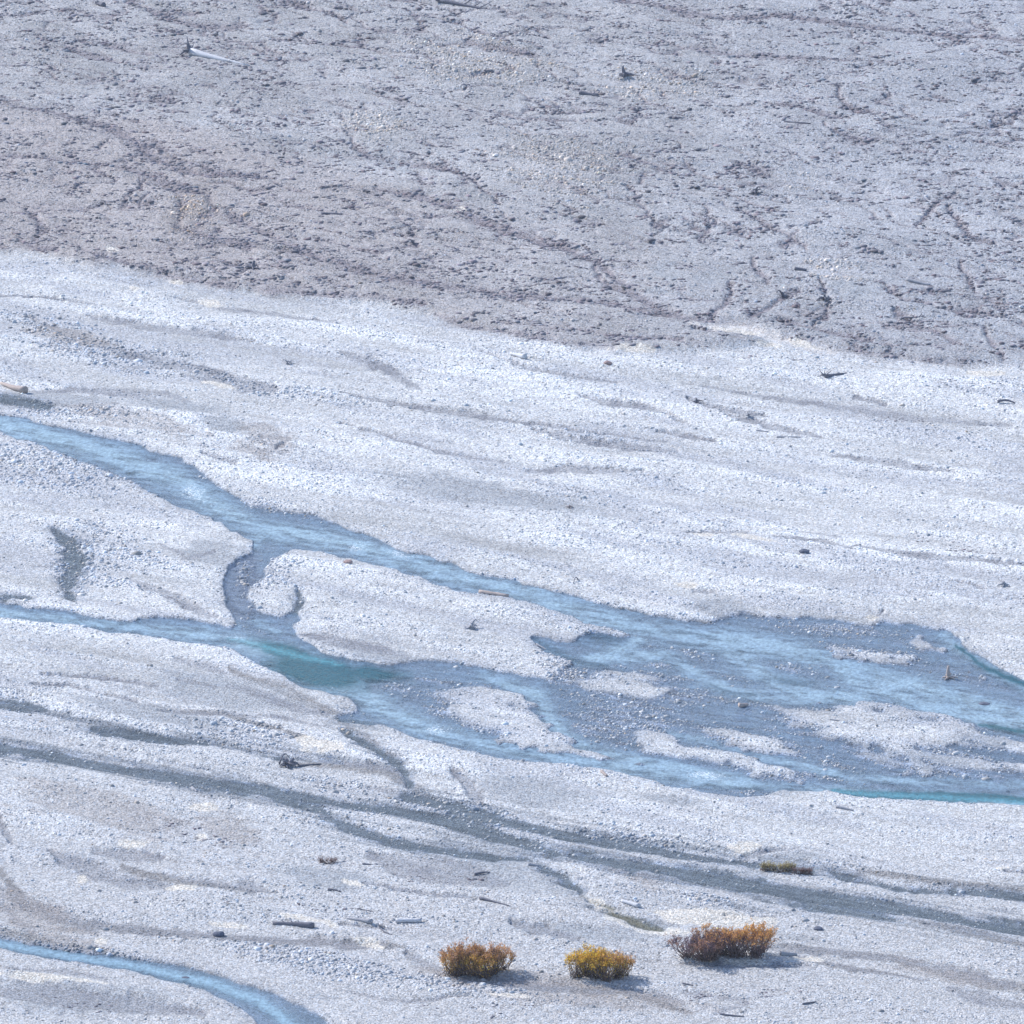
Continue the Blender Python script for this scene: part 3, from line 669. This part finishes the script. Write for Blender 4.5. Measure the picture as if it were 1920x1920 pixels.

--------------------------------

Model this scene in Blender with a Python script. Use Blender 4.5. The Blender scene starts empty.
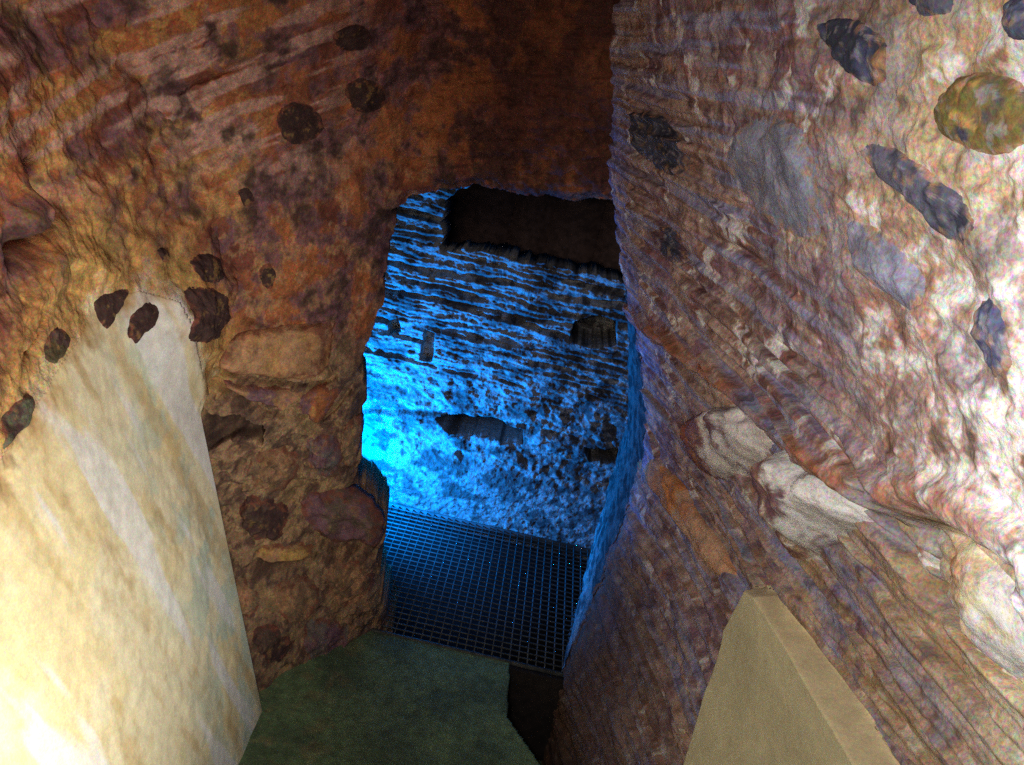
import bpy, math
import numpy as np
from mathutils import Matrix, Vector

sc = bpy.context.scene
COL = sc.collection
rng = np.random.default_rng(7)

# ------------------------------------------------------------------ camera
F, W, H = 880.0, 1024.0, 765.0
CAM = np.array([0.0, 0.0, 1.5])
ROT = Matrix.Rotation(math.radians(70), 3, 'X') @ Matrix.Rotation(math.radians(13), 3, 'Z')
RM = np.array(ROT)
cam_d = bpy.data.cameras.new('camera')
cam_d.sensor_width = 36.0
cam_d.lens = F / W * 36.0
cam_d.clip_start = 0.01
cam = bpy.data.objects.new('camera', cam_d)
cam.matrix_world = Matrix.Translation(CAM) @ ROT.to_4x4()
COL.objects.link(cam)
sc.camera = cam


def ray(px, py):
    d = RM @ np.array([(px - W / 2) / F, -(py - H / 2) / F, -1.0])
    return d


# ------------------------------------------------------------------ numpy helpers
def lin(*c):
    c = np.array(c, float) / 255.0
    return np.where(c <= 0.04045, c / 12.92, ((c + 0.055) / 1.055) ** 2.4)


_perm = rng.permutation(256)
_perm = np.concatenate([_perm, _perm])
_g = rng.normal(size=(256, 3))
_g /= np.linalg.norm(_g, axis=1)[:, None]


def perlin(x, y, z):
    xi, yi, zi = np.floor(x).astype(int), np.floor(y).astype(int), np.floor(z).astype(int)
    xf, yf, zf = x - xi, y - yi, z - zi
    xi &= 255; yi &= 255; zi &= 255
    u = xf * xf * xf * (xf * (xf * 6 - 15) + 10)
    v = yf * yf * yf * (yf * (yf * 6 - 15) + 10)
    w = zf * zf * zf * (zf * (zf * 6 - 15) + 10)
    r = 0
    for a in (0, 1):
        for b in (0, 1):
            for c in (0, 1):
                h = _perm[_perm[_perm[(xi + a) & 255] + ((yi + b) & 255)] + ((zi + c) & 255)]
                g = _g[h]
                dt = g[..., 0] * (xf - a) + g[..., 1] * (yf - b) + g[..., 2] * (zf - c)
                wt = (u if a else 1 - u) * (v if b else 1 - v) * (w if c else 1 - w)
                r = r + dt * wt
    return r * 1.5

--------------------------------

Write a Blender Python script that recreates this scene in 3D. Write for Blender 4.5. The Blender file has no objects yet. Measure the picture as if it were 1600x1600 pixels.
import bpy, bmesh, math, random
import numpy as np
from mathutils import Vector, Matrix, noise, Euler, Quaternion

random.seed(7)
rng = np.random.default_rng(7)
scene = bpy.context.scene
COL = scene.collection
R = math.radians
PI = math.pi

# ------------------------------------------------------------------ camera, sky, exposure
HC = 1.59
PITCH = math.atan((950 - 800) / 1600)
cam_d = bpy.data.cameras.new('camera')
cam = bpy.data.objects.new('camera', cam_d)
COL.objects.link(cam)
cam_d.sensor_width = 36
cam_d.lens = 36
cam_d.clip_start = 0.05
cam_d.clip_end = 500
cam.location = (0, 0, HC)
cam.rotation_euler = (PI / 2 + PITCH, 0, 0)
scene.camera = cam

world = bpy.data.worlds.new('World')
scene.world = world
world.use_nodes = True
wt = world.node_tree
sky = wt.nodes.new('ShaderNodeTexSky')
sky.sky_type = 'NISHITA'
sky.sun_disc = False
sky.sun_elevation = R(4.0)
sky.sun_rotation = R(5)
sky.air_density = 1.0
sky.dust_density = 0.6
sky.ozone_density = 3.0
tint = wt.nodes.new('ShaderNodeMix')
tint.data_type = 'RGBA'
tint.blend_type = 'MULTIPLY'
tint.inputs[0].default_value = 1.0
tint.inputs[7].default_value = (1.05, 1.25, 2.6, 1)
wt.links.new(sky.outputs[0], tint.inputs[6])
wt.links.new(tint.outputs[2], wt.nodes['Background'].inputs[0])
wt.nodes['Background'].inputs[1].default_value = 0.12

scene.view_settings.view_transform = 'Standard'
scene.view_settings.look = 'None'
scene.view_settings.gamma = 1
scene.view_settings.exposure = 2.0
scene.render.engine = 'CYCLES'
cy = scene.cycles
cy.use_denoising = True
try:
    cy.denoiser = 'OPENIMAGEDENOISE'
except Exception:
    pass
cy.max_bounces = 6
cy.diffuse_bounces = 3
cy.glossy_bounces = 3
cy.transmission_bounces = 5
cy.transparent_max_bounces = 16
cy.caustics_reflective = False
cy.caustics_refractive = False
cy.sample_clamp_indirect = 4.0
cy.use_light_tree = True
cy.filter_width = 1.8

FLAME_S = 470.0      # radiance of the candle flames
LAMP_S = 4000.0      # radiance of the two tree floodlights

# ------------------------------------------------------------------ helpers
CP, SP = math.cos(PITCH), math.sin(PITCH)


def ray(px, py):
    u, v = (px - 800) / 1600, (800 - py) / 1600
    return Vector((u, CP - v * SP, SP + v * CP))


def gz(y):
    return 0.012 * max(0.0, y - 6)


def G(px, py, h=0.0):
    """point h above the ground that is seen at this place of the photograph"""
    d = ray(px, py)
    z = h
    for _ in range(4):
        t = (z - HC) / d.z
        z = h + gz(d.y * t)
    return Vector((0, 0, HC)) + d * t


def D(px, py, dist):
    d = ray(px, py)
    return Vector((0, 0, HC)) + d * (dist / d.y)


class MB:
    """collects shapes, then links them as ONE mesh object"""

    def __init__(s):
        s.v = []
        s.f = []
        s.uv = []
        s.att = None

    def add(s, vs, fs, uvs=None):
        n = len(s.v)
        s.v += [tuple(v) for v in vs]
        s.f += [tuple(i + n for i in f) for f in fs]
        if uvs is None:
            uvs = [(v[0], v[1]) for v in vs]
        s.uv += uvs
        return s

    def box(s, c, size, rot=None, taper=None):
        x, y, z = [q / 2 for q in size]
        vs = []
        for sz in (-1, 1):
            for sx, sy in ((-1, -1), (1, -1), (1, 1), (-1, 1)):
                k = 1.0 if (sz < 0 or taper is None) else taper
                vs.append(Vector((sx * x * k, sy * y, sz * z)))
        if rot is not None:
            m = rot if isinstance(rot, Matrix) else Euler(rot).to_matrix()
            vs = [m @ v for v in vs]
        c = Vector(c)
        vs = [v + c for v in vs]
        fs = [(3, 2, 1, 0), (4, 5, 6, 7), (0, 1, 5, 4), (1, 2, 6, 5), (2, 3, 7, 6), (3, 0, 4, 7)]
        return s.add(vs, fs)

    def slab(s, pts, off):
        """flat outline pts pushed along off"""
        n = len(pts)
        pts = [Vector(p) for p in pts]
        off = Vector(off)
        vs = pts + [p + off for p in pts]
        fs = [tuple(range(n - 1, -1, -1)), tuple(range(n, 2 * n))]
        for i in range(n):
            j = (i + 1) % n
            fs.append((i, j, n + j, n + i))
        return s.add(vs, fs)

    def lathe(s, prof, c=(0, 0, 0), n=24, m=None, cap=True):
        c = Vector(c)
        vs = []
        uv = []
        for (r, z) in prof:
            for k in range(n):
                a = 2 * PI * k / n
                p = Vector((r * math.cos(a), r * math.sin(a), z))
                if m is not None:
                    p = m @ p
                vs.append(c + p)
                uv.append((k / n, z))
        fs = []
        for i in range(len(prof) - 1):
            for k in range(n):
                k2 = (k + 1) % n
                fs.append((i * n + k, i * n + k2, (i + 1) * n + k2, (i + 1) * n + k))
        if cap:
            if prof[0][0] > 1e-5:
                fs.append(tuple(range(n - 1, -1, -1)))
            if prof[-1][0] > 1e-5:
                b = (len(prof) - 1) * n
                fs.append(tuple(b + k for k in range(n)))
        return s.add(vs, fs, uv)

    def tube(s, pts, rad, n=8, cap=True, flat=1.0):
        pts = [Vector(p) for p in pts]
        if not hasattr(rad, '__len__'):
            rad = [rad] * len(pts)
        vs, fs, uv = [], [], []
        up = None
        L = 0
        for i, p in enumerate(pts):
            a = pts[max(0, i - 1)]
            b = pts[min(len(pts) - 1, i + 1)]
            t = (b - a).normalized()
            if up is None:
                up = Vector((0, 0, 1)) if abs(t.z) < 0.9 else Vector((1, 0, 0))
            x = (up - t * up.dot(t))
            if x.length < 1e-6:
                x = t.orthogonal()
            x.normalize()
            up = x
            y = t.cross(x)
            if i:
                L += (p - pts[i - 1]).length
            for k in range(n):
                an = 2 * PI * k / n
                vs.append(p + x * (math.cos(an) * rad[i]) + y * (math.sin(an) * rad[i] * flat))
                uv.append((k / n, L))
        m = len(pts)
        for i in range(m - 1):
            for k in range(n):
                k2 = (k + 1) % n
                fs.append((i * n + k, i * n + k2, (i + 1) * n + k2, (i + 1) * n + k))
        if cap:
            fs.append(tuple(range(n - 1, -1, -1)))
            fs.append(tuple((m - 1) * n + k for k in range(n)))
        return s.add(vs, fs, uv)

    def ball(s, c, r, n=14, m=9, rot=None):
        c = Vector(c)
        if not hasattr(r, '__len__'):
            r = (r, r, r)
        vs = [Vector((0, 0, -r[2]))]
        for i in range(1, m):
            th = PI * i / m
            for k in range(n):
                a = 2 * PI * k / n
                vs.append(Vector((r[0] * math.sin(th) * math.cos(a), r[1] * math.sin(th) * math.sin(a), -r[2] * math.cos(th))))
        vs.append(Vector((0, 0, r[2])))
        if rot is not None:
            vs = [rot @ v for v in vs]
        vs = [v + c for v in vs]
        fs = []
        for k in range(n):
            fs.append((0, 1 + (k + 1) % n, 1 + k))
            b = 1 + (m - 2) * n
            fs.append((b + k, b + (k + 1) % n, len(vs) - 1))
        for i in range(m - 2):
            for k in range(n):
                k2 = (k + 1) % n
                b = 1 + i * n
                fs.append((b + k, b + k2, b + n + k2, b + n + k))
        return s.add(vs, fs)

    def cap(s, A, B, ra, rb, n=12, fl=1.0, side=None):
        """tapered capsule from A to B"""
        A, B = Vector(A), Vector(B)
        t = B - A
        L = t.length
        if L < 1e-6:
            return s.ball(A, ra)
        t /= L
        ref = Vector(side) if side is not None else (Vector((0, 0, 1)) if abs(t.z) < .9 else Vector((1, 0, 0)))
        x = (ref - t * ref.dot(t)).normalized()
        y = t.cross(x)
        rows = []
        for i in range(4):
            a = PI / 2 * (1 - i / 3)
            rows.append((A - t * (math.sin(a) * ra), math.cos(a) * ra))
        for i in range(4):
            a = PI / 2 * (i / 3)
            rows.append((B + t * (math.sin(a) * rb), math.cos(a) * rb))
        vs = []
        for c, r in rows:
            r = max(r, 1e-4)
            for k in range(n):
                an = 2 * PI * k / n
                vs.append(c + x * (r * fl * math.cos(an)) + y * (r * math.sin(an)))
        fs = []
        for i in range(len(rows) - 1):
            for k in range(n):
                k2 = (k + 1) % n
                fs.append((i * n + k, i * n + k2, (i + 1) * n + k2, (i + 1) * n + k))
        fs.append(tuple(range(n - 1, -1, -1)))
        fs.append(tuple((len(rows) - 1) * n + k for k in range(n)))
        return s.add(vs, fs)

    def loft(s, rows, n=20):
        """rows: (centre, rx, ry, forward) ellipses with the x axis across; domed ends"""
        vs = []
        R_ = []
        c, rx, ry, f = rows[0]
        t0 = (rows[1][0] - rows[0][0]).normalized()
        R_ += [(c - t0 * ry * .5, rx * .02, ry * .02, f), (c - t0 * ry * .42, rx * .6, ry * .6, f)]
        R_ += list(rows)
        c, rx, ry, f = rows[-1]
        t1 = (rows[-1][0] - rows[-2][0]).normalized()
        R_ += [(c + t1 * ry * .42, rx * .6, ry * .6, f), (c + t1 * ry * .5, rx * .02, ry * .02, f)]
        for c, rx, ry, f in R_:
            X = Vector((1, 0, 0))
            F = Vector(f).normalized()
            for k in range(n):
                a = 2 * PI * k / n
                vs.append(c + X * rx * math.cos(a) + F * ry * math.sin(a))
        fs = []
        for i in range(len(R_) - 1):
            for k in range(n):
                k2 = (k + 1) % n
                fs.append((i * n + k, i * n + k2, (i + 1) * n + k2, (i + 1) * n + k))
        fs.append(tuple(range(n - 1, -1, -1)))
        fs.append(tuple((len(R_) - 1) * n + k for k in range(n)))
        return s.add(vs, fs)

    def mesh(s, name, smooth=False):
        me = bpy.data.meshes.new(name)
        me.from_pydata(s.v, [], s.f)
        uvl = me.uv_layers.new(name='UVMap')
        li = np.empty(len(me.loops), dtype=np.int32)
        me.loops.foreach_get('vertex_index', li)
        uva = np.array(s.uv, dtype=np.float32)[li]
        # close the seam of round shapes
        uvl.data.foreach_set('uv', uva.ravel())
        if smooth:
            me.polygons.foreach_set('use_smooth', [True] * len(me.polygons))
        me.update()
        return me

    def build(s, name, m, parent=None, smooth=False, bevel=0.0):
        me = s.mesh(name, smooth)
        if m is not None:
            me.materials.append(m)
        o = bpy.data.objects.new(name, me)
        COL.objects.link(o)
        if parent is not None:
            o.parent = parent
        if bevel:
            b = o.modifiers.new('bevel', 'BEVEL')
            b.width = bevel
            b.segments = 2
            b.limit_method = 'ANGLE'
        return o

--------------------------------

TO BE DONE: Report the number of lines in the listing where the string "Blender" appears, and nothing besides.

FINISHED TASK: 3